Non-Scalper Price: $20 dollars
 The Positives:

* Mattel took their shot at an animated Beast Man in the MOTUC style and now Super7 has offered up a vintage styled take on Skeletor's most bumbling henchman. I think he looks pretty good. The sculpt is simple without much detail but the proportions and colors are pretty evocative of the beautiful Filmation animation cels. The furry collar and blue amulet Beast Man wears are a a single separate piece although they are not removable (unless you would find a way to remove the head). The spiked bicep cuffs are removable, however.
 * I like the headsculpt. The paintwork is quite sharp and the likeness to the cartoon version of Beast Man is excellent. He looks pretty pissed here, actually. He definitely doesn't look as dumb as the Filmation Beast Man usually seemed to be. The teeth look really fierce, especially because you can see the definition of them more thanks to the empty spaces in the sides. Does that make sense? I'm not sure of a better way to explain Beast Man's teeth. Maybe I'll get Mo-Larr to rewrite that section for me.

* Yes, Beast Man actually features a spring loaded swivel waist. I still have no idea what sorcery causes these figures to be able to punch like this but it works pretty well. Beast Man can punch, claw, and swing his whip with just a turn of the waist.

* I like the art cards included with these figures. They kind of mimic the look of the minicomics in the vintage packaging but they're a simple cardstock art print. On the front is a really cool image of Beast Man from Emiliano Santalucia while the back features three images of the evolution of Beast Man from a toy to a cartoon star.

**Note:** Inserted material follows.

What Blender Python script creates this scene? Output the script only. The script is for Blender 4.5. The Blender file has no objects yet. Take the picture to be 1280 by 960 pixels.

 * Beast Man comes with a new version of his vintage whip accessory. The handle is much thicker than the vintage toy and the cord seems to be of a somewhat better quality, too. The simple handle can either fit in Beast Man's right hand or  the fingers of his left hand can simply slip into it.

* The more interesting accessory included with Beast Man is an amulet that can fit around Beast Man's neck. A little research leads me to believe that this is intended to be the Amber Crystal of Mallarka from the episode Orko's Return. I don't believe I've ever seen that episode (that I can remember) but the accessory is used by Beast Man and seems like a fairly cool piece. It's simple but effective. Heck, you could use this with your MOTUC figures if you wanted to.
 The Negatives:

* I gotta admit that I'm not loving the articulation or overall feel of the figure. He just feels off. He seems to hollow and the legs are swivel/hinges which should be an improvement over the rubber band legs of the originals, but somehow aren't. The arms are fine but I find him tough to stand up or to be able to do anything with his legs.

* Beast Man's arm bands keep falling off. They just don't seem tight enough. To be honest, I would have been A-OK with Super7 simply making them a part of the sculpt or having them glued in place.
   Beast Man isn't my favorite neo-vintage Masters of the Universe figure but he isn't a bad figure by any means. He's got a great look about him, comes with quite a few extras, and with his bright orange fur he's sure to pop out on your shelf. Pondering upon both the good and the bad, I think Beast Man is a Good and a 1/2 figure. He's fun and should make a nice addition to a collection, but he's not one of the standout figures in the series. I'm curious as to how the articulation will be with the rest of the figures. Hopefully better than here.

 If you dig Beast Man, I've reviewed the Super 7 M.O.T.U.S.C.L.E. series 1 version and the Series 2 green version, as well as the MOTUC Beast Man (Blood- Red Henchman) figure, Mattel's Club Grayskull Beast Man, the 200x minifigure Beast Man from the Heroes Vs. Villains Gift pack, the Mega Construx Beast Man from the Battle for Eternia set, and the VYNL Beast Man.

For more Super7 Masters of the Universe reviews, check out the following:
Possessed Skeletor


  1. You can remove the armor through the head BUT it does take alot of effort and just barely can do it. They could have done a better design for removal of it I think

    1. It does seem like it would take some effort for sure. I guess the positive side with it being fitted more tightly is that it probably looks a bit sleeker than a removable piece might.